◆ Exercise
Beginning at the first line of the data, print each line exactly, stopping after the line that contains "d = ray(u, v); return Vector((0, 0, EYE)) + d*(Y/d.y)".
_ _ _ _
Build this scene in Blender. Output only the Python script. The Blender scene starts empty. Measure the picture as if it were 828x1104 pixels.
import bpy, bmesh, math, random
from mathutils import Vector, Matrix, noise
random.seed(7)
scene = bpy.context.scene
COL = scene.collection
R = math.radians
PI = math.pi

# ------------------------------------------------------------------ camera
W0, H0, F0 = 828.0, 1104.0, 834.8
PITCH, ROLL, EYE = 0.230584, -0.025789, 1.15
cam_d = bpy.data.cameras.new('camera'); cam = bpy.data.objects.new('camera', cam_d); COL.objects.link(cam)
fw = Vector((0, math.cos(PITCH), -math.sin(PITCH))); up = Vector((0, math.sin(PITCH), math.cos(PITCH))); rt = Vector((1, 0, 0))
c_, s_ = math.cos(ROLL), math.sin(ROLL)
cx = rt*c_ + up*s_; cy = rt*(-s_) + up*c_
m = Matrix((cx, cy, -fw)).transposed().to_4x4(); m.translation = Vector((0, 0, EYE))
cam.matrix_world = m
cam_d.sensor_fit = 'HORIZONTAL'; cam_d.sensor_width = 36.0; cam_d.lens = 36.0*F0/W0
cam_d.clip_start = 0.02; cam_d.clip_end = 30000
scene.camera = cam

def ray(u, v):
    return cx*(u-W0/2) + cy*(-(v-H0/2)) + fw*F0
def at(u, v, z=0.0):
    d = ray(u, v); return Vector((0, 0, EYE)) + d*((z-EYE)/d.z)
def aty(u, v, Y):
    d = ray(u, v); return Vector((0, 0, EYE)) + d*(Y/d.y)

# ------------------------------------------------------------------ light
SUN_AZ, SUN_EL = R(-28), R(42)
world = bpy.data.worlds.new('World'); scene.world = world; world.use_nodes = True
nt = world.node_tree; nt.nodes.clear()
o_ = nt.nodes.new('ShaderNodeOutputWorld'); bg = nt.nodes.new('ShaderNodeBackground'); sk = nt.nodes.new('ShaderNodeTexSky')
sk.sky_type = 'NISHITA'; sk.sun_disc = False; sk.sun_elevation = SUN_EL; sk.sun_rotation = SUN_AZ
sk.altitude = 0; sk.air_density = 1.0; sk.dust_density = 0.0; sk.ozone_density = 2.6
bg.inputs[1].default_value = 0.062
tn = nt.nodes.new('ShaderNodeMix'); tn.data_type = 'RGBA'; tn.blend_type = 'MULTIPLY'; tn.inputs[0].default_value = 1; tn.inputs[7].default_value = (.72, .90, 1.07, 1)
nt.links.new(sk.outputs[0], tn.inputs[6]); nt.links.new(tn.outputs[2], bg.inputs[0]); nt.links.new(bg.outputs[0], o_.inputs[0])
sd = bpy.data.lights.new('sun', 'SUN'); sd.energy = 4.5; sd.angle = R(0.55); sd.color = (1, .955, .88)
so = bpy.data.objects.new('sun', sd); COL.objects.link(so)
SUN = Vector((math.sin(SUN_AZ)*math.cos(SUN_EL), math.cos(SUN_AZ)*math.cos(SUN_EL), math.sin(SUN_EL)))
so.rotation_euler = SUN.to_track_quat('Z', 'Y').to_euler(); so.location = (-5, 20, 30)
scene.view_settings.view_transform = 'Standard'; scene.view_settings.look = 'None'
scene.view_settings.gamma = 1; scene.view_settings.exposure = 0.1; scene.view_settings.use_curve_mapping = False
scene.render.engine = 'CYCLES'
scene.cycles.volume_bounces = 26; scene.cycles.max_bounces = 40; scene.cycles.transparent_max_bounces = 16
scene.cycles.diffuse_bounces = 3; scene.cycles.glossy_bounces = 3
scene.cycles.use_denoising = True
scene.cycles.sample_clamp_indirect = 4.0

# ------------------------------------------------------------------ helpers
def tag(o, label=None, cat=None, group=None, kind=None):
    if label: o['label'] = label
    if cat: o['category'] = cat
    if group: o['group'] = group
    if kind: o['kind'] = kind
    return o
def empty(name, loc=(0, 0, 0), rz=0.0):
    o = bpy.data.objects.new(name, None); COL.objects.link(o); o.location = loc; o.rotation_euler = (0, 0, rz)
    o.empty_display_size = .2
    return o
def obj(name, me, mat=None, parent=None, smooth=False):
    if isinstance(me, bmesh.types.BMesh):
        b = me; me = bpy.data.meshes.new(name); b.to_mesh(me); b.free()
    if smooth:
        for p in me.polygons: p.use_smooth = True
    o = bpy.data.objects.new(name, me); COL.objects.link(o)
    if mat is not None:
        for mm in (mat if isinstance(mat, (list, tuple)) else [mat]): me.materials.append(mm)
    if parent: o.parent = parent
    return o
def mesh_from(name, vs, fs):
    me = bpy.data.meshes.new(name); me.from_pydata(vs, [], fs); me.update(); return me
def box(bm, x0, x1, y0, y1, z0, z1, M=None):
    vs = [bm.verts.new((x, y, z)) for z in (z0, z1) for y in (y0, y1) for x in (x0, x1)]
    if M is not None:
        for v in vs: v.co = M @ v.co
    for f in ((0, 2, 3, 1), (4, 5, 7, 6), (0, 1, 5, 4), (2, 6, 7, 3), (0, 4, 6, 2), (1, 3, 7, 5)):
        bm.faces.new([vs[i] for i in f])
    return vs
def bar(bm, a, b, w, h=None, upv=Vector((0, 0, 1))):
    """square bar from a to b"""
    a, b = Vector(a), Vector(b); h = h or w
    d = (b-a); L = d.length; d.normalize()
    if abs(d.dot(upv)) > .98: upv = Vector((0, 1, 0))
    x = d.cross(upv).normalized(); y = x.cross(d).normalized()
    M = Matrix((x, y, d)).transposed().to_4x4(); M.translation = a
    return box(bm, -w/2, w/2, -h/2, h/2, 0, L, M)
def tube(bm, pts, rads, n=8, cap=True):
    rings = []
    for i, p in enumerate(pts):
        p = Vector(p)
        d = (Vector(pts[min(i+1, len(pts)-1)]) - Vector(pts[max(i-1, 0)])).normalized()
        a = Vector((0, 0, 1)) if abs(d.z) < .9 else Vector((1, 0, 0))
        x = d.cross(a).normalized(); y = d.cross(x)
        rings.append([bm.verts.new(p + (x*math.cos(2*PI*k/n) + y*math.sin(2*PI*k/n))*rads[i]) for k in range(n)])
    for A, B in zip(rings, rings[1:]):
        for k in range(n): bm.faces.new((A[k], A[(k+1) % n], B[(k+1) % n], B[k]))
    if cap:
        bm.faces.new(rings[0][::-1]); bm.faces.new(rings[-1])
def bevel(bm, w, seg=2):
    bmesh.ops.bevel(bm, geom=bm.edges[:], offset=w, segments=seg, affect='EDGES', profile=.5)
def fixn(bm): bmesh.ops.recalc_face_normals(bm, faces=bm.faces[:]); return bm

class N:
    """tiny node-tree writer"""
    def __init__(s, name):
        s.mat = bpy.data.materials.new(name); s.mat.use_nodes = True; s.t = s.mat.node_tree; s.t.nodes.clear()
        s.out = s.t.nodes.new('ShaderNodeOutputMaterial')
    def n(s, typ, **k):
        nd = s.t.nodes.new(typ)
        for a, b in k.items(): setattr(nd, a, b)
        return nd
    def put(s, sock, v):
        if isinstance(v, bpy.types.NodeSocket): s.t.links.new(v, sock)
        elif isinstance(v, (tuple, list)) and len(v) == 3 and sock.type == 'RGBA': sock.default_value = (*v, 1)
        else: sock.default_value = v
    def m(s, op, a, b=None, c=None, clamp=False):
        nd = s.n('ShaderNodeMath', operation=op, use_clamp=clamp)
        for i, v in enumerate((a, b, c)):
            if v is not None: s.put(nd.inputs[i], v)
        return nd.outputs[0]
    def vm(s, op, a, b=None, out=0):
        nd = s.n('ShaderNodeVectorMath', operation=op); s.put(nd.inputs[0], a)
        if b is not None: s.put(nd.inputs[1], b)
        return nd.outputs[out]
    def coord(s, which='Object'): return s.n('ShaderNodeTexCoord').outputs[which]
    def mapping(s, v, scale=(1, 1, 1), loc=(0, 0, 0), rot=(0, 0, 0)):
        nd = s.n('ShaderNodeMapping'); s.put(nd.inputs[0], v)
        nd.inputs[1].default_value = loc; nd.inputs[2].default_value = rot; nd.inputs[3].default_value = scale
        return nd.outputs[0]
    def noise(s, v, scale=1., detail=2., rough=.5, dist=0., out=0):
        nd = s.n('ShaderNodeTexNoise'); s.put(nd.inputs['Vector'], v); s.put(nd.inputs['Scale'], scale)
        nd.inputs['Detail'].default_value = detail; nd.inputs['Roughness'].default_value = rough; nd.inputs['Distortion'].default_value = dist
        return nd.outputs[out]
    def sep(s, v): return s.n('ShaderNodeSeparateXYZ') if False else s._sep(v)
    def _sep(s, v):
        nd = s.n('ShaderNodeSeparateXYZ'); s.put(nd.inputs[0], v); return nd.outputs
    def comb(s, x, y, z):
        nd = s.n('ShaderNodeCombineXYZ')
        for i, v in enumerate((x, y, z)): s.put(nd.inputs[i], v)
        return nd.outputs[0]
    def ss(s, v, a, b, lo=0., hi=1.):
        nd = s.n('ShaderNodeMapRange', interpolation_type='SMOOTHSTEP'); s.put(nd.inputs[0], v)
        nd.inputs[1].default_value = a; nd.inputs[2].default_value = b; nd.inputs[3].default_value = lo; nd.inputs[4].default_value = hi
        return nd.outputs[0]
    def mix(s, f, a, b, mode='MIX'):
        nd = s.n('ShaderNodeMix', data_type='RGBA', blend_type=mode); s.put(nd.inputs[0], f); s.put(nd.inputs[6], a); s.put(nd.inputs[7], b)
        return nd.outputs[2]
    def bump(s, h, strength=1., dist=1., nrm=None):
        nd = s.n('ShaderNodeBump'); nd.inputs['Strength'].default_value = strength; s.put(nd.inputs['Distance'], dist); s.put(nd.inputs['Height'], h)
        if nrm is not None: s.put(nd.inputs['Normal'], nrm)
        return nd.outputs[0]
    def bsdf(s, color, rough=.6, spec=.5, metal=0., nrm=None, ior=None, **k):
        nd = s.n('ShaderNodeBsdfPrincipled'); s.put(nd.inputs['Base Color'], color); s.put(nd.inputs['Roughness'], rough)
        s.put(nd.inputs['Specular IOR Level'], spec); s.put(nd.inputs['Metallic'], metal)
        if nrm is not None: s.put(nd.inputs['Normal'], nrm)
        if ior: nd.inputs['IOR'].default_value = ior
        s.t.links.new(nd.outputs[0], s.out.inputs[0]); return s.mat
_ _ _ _
◆ Complete answer
Build this scene in Blender. Output only the Python script. The Blender scene starts empty. Measure the picture as if it were 828x1104 pixels.
import bpy, bmesh, math, random
from mathutils import Vector, Matrix, noise
random.seed(7)
scene = bpy.context.scene
COL = scene.collection
R = math.radians
PI = math.pi

# ------------------------------------------------------------------ camera
W0, H0, F0 = 828.0, 1104.0, 834.8
PITCH, ROLL, EYE = 0.230584, -0.025789, 1.15
cam_d = bpy.data.cameras.new('camera'); cam = bpy.data.objects.new('camera', cam_d); COL.objects.link(cam)
fw = Vector((0, math.cos(PITCH), -math.sin(PITCH))); up = Vector((0, math.sin(PITCH), math.cos(PITCH))); rt = Vector((1, 0, 0))
c_, s_ = math.cos(ROLL), math.sin(ROLL)
cx = rt*c_ + up*s_; cy = rt*(-s_) + up*c_
m = Matrix((cx, cy, -fw)).transposed().to_4x4(); m.translation = Vector((0, 0, EYE))
cam.matrix_world = m
cam_d.sensor_fit = 'HORIZONTAL'; cam_d.sensor_width = 36.0; cam_d.lens = 36.0*F0/W0
cam_d.clip_start = 0.02; cam_d.clip_end = 30000
scene.camera = cam

def ray(u, v):
    return cx*(u-W0/2) + cy*(-(v-H0/2)) + fw*F0
def at(u, v, z=0.0):
    d = ray(u, v); return Vector((0, 0, EYE)) + d*((z-EYE)/d.z)
def aty(u, v, Y):
    d = ray(u, v); return Vector((0, 0, EYE)) + d*(Y/d.y)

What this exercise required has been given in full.